The European Convention is a meeting of a range of European powers, including representatives from member governments, European Union (EU) officials, and representatives from nations that will join the EU in the coming years.

Andrew Moravcsik Fritz W. Scharpf Paul Magnette The conference produced lively discussion among Andrew Moravcsik (top right), government professor and the director of the Program on the European Union; Fritz W. Scharpf (top left), director of the Max Planck Institute in Cologne; and Paul Magnette, Université Libre de Bruxelles. (Staff photos by Kris Snibbe)

Their mandate is to craft new structures and functions of the European Union that will better meet the demands of today’s world. The convention could propose sweeping changes that would transfer regional security, taxation, and welfare powers to the EU, effectively transforming it into a kind of superstate, with the power to tax and redistribute wealth among EU countries as well as with the power to raise a European army.

But experts who spoke Friday at the Minda de Gunzburg Center for European Studies agreed that such a radical step is unlikely and would be resoundingly defeated anyway by national electorates that must ratify the document.

Instead, they said, the convention will likely streamline current procedures and policy-making processes and, perhaps more importantly, lend a new level of democratic legitimacy to the EU in the eyes of European citizens.

George Ross, of Boston University, called the convention “a new animal in the European political zoo” and said the convention is different from previous treaty-making meetings that created the EU. Those meetings were essentially agreements made between different national governments. The convention, Ross said, is an effort to draw input from a much broader spectrum of society in a more open process that will, one hopes, result in an agreement more reflective of the thinking of European society.

Much of what comes out of the 10-month convention is likely still to be seen. The convention is at its halfway point, which made the timing good for Friday’s conference, according to Center for European Studies Executive Director Patricia Craig.

Craig said questions of overall governance, elections, and how democratic an institution the EU should be are all being addressed at the Convention. Further, she said, those questions echo internationally, with the increasing prominence of international organizations like the EU, the World Trade Organization, and the North American Free Trade Agreement.

“These are institutions that are increasingly important. The question is how we get democratic representation in them,” Craig said.
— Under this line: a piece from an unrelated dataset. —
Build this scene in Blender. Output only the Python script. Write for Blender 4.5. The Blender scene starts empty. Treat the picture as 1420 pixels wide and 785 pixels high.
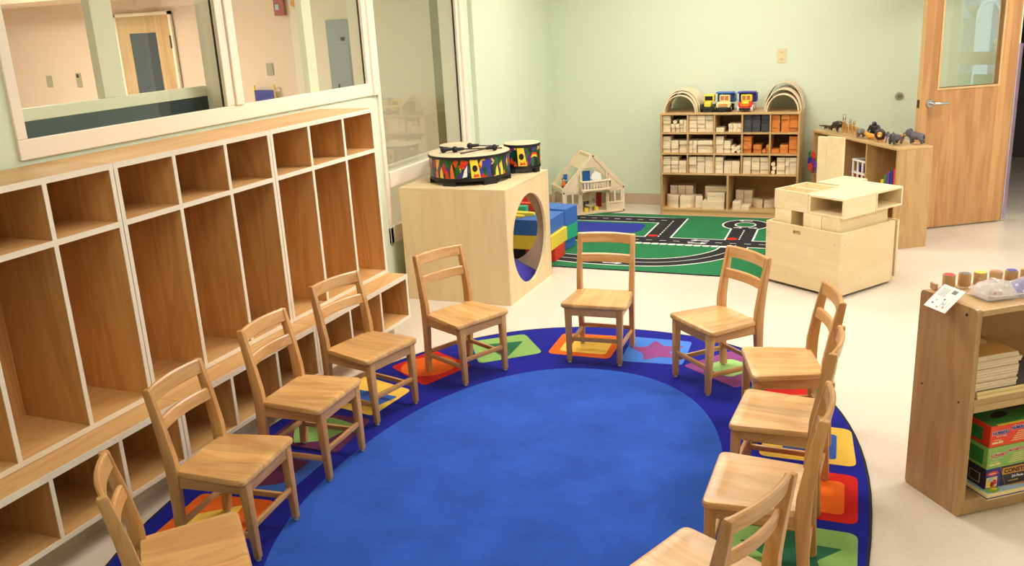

Indeed, the EU’s supposed “democratic deficit” was the subject of an afternoon panel discussion that featured experts from Harvard, the University of Wisconsin, the Université Libre de Bruxelles, and the Max-Planck Institut.

Panelists agreed that the EU as currently composed is a fairly democratic institution that has a high degree of legitimacy resulting from the required consensus of member nations for its major policies.
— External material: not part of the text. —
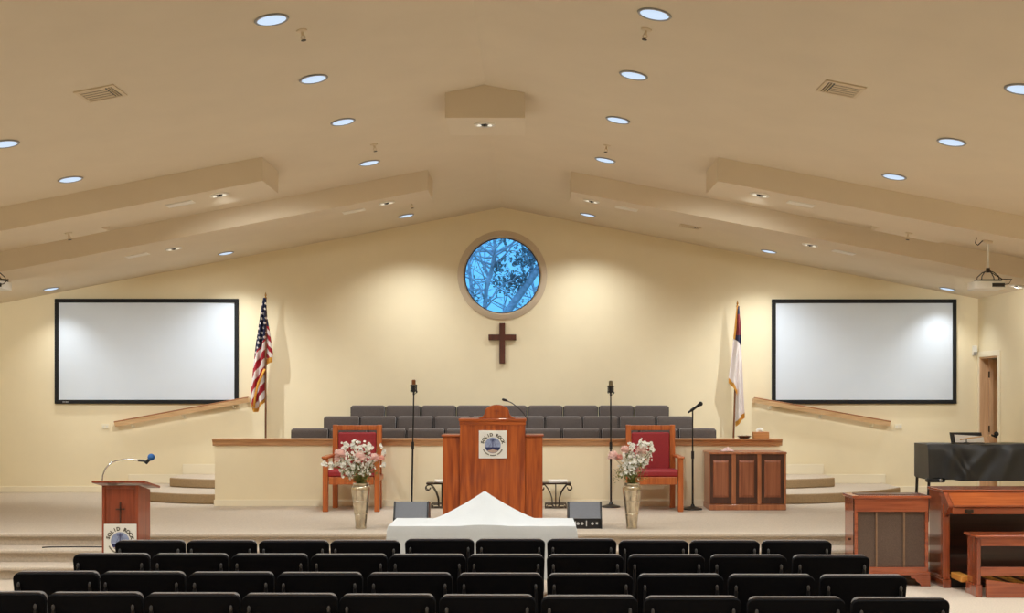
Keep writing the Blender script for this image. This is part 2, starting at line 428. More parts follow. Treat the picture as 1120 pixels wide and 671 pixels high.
# ------------------------------------------------------------------ lights
def xy_on_ceiling(px, py, drop=0):
    a = px - CX; b = CY - py
    for sgn in (-1, 1):                      # left slope, right slope
        # H + b*k = RZ - drop - SL*sgn*(a*k - RX)
        k = (RZ - drop - H + SL*sgn*RX) / (b + SL*sgn*a)
        x = a*k
        if (x - RX)*sgn >= 0: return x, k*F, H + b*k
    return x, k*F, H + b*k
WARM = (.97, 1.0, 1.0)
def spot(loc, energy, size=150, blend=.5, target=None, parent=None, radius=.08, col=WARM):
    ld = bpy.data.lights.new('lamp_light', 'SPOT'); ld.energy = energy; ld.spot_size = math.radians(size); ld.spot_blend = blend
    ld.shadow_soft_size = radius; ld.color = col
    lo = bpy.data.objects.new('lamp_light', ld); C.objects.link(lo)
    if target is not None: lo.rotation_euler = (Vector(target)-Vector(loc)).to_track_quat('-Z', 'Y').to_euler()
    lo.location = loc
    return lo
def downlight_proto():
    t = thing('ceiling_downlight', (0,0,0), '', 'ceiling light', 'round recessed ceiling downlights')
    bm = B(); ring3 = [(.112, .004), (.125, -.004), (.118, -.012), (.104, -.010), (.104, .004)]
    n = 40; rs = [[bm.verts.new((r*math.cos(2*PI*k/n), r*math.sin(2*PI*k/n), z)) for k in range(n)] for r, z in ring3]
    for i in range(5):
        for k in range(n): bm.faces.new((rs[i][k], rs[i][(k+1)%n], rs[(i+1)%5][(k+1)%n], rs[(i+1)%5][k]))
    obj('trim_ring', bm, 'greyrim', t, smooth=40)
    bm = B(); lathe(bm, [(.001, -.014), (.05, -.0135), (.09, -.011), (.106, -.006), (.106, .002)], (0,0,0), 40, cap=False); obj('lens', bm, 'lens', t, smooth=40)
    return t
DL = downlight_proto(); used = [False]
def place(proto, loc, roty=0, rotz=0, label=None):
    o = proto if not used_of.get(proto.name) else copy_tree(proto)
    used_of[proto.name] = True
    o.location = loc; o.rotation_euler = (0, roty, rotz)
    if label: o['label'] = label
    return o
used_of = {}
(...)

That consensus, however, often creates policies that nobody is happy with and nobody wants to defend. That may be one reason that the European public broadly views the EU as a nondemocratic institution in which they have little say. Bridging the apparent gap between the reality of the EU’s democratic decision-making processes and the view of the person on the streets of Europe may be one result of the European Convention that could have lasting benefit.

Though expectations of the convention’s outcome were fairly low among panelists – the achievement of “a streamlined status quo” – the fact that the organization has gone to great lengths to reach that streamlining, in what most agree is a very open fashion, may be one of the most important things to emerge.

“Most people think the EU is not democratic, so this is a very powerful public belief,” said Paul Magnette, of the Université Libre de Bruxelles. “We could argue that the process matters. It might contribute to improved democratic legitimacy.”

Whatever comes out of the convention should begin emerging this spring. Peter Norman, a reporter for the Financial Times who is researching a book on the convention, said it is reaching the phase when decisions on how power is shared and applied are being negotiated.

“By my analysis, the Convention is going into its most critical phase,” Norman said.